So then, Rock Band is the current apex of its genre, a truly great and innovative thing for gaming and awesome fun to boot. But there's a dilemma here, because despite all of that, we can't honestly recommend that you buy it at full price. That RRP of £180 is a massive turd on an otherwise delicious cake, especially when compared to its equivalent US price tag. However much we loved The Evil Dead, we could hardly recommend that you pay £45 for the DVD, especially if it was less than half that in the next town over.
Of course, how much you're willing to pay for Rock Band is really up to you, and we're sure that there are people out there who think it's worth that much.
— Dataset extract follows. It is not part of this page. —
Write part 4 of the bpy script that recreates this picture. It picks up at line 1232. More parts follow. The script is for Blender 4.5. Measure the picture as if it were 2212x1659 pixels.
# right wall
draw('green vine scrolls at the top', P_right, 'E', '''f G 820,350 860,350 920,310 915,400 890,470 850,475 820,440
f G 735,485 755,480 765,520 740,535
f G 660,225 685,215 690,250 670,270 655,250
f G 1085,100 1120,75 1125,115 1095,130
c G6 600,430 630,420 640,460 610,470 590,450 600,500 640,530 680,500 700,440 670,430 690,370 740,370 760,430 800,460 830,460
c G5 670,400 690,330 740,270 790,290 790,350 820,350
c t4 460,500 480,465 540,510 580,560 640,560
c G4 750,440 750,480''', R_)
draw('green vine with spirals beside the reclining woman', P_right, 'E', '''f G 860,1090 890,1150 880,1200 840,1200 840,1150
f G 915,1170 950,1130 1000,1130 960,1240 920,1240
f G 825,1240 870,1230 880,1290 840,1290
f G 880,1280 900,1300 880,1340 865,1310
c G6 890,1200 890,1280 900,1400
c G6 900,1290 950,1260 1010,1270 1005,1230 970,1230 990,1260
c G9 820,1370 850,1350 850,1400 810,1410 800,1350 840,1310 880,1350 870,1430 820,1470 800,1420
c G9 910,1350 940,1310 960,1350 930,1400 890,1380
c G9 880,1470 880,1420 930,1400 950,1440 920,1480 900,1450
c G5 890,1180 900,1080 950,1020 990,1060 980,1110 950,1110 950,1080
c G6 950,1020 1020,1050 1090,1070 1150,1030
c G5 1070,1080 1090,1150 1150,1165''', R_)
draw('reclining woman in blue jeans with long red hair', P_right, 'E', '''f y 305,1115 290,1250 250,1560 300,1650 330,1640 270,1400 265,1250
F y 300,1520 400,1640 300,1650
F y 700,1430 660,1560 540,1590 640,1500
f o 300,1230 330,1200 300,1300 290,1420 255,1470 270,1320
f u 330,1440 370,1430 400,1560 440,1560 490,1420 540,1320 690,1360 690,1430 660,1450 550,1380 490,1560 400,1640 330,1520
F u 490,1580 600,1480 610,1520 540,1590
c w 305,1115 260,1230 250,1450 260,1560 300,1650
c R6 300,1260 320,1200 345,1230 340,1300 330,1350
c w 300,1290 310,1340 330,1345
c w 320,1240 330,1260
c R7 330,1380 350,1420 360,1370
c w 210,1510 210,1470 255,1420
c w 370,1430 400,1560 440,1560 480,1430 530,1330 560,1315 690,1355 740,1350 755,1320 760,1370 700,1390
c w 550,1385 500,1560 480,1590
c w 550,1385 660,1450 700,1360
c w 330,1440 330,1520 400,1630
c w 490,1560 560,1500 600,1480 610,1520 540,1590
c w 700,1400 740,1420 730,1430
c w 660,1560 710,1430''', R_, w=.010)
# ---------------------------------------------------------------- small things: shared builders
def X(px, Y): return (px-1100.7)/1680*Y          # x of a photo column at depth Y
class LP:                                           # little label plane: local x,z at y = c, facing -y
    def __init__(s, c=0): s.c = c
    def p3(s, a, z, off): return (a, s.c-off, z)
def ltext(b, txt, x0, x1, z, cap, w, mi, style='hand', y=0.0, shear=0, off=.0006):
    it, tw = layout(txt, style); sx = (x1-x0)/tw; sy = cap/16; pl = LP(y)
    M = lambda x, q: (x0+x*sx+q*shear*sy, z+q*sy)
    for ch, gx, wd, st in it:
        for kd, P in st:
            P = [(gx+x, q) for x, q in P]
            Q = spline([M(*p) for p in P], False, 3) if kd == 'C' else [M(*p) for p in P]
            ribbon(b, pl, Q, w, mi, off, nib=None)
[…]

But for one hundred and EIGHTY pounds you could buy a Fender Squier beginner guitar and bass, a second-hand starter drum kit and a cheapo microphone - and ACTUALLY HAVE A BAND. You could also buy an Xbox 360 and cheap game, or a Wii, or twelve hundred Chomp bars. It's simply ludicrous that we're being asked to pay so much for what's essentially a set of toy instruments. Some online retailers are selling the lot for around £145, but even that's around forty quid too steep in our estimation. Rock Band has already demonstrated its huge money-making credentials in the form of downloadable content (which, by the way, is also a smidge more expensive here thanks to the Microsoft Points discrepancy) – surely the profit margins can take a hit on the peripherals?
The way that Rock Band is being packaged over here makes very little sense, too. You can buy a pack of all of the instruments, but the game isn't included, which we bet will confuse many people who've pre-ordered the bundle and get it home to find a boxful of instruments and nothing to make them go. If you want to take advantage of your Guitar Hero guitar, you can buy drums separately – but, oddly, not the microphone, meaning that if you want vocals you have to either shell out for the entire set of instruments, superfluous guitar and all, or sing into the Xbox Live headset - although the latter option does have the added advantage of making you look not one million miles away from
this.
Combine the pricing and packaging issues and this is hardly a smooth launch for Rock Band in Europe. Given that there's been a half-year interim that presumably could have been used to plan this properly, we're really quite upset about it all. It's like offering a child the biggest most delicious ice-cream in the world, then chucking them into a swamp. There are few bad things to be said about Rock Band itself – it's brilliant – but this launch is so problematic that it's hard to find anything positive at all to say about how the game is being handled over here.